The first night on the road ended with an overnight stay in an Amarillo motel, and while there I touched base with a dear friend who had recently moved back to Colorado after living the past few years in Louisiana - and who said that as long as we were on the road in the first place, we were more than welcome to come up to Colorado Springs to visit him and his wife for a couple of days. 

So after a two-day sojourn in Tucson, that’s exactly what we did. Two glorious days in the shadow of Pike’s Peak, in the company of two of the extraordinarily special people in our lives, with nary a care in the world - aside, of course, from the realization that the respite would unfortunately be only a short one. 

But it was exactly the respite that we needed after the year that had preceded it. A good, old-fashioned Small Family vacation, completely made up as we went along. 

Dad would have loved it.

One of the things I’ve found so surprising over the years is the way some people always seem to react when they hear about our road trips. Typically that reaction goes something like this: “I don’t get it - why didn’t you just fly?” 

To which I typically respond by smiling and shaking my head and saying something like, “You’re right - you DON'T get it.” 

There’s something about the idea that “the destination is only half the trip” that some people these days just can’t seem to wrap their heads around. For them, traveling is just a matter of getting there and getting back. 

Which is all right for them, I suppose… but it sure doesn’t sound like very much fun to me. 

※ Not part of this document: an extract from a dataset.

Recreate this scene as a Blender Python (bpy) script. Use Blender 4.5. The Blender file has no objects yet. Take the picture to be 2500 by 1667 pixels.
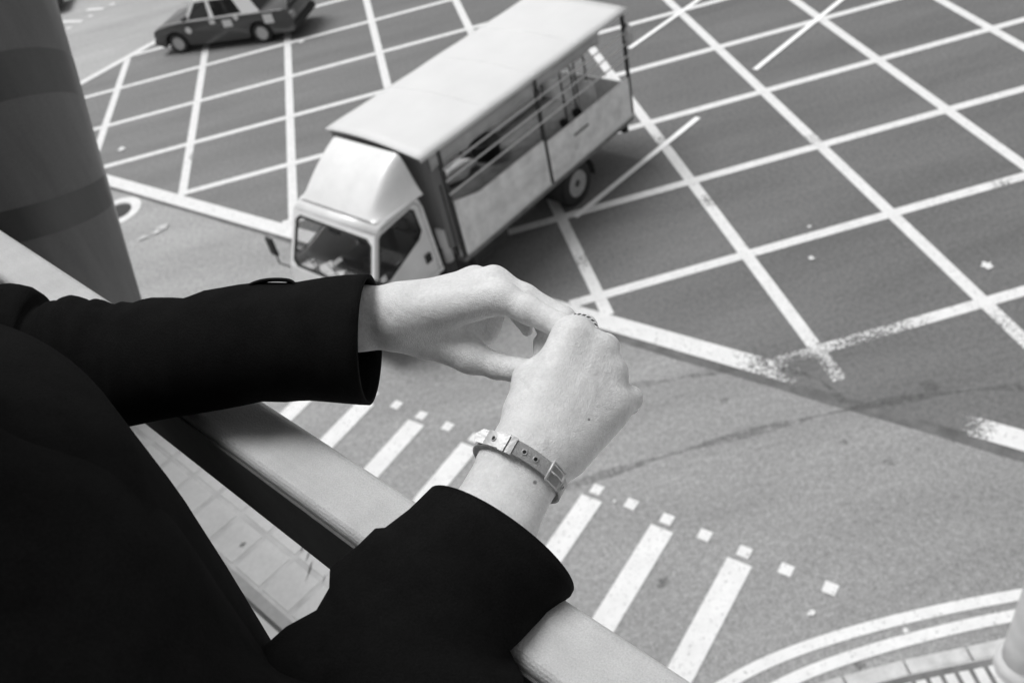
import bpy, bmesh, math, random
import numpy as np
from mathutils import Vector, Matrix
from mathutils.geometry import tessellate_polygon
random.seed(7); rng = np.random.default_rng(7)
SC = bpy.context.scene
COL = SC.collection
# ------------------------------------------------------------------ camera
CX = np.array([.96147849, -.2040054, -.18423058])
CY = np.array([-.27220935, -.61343649, -.7413486])     # image down
CZ = np.array([.03822536, .76294002, -.64533817])      # view direction
C0 = np.array([0, 0, 9.012])
F = 1.74
cd = bpy.data.cameras.new('camera'); cam = bpy.data.objects.new('camera', cd); COL.objects.link(cam)
M = Matrix.Identity(4)
for i in range(3):
    M[i][0] = CX[i]; M[i][1] = -CY[i]; M[i][2] = -CZ[i]; M[i][3] = C0[i]
cam.matrix_world = M
cd.sensor_width = 36; cd.lens = 18 * F
cd.clip_start = .02; cd.clip_end = 2000
cd.dof.use_dof = True; cd.dof.focus_distance = .62; cd.dof.aperture_fstop = 11
SC.camera = cam
# ------------------------------------------------------------------ light
SUN_EL, SUN_AZ = math.radians(69), math.radians(-58)    # sun stands beyond the road, to the left
w = bpy.data.worlds.new('World'); SC.world = w; w.use_nodes = True
nt = w.node_tree; nt.nodes.clear()
sky = nt.nodes.new('ShaderNodeTexSky'); sky.sky_type = 'NISHITA'; sky.sun_disc = False
sky.sun_elevation = SUN_EL; sky.sun_rotation = SUN_AZ
sky.air_density = 1.0; sky.dust_density = 4.0
hs = nt.nodes.new('ShaderNodeHueSaturation'); hs.inputs['Saturation'].default_value = 0   # overcast grey sky
bg = nt.nodes.new('ShaderNodeBackground'); bg.inputs['Strength'].default_value = .102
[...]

Flying to Canada or Seattle or Washington, D.C., or San Diego on our various vacations over the years would have gotten us to those locations faster - but it also would have robbed us of the joy of those unplanned side trips to places like Serpent Mound or Yellowstone, Natural Bridge or the Grand Canyon, Devil’s Tower or Navy Pier. Places we hadn’t really planned on visiting but found along the way and decided, “What the heck?” Sites that would not have meant nearly as much if simply viewed through the window of an airplane.

Sure, road trips can be exhausting - both physically and emotionally - and sometimes they can lead to frayed tempers. And of course, I’m not a young man anymore, so it takes a little longer to recuperate from long days on the road now than it used to. My legs tend not to bend as easily getting in and out of the car as they once did, for example.

But that’s okay; it’s still worth it. Because road trips like that can also be exhilarating and educational and can bring the family closer together, whether you’re traveling as part of a car load or just cruising along with your soul mate. 

Legs that are at once both stiff and wobbly from long hours in the car - and the occasional hassle making sure the motel reservation went through the way it was supposed to, because we’re a couple of aging Baby Boomers still trying to learn how to do such things on a cell phone - are ultimately a relatively small price to pay to be able to get out there and enjoy life with the people you love.

I’ve said it before and I’ll say it again: You can have the friendly skies, thank you very much. I’ll take the open road any day. Can’t wait to get out there again.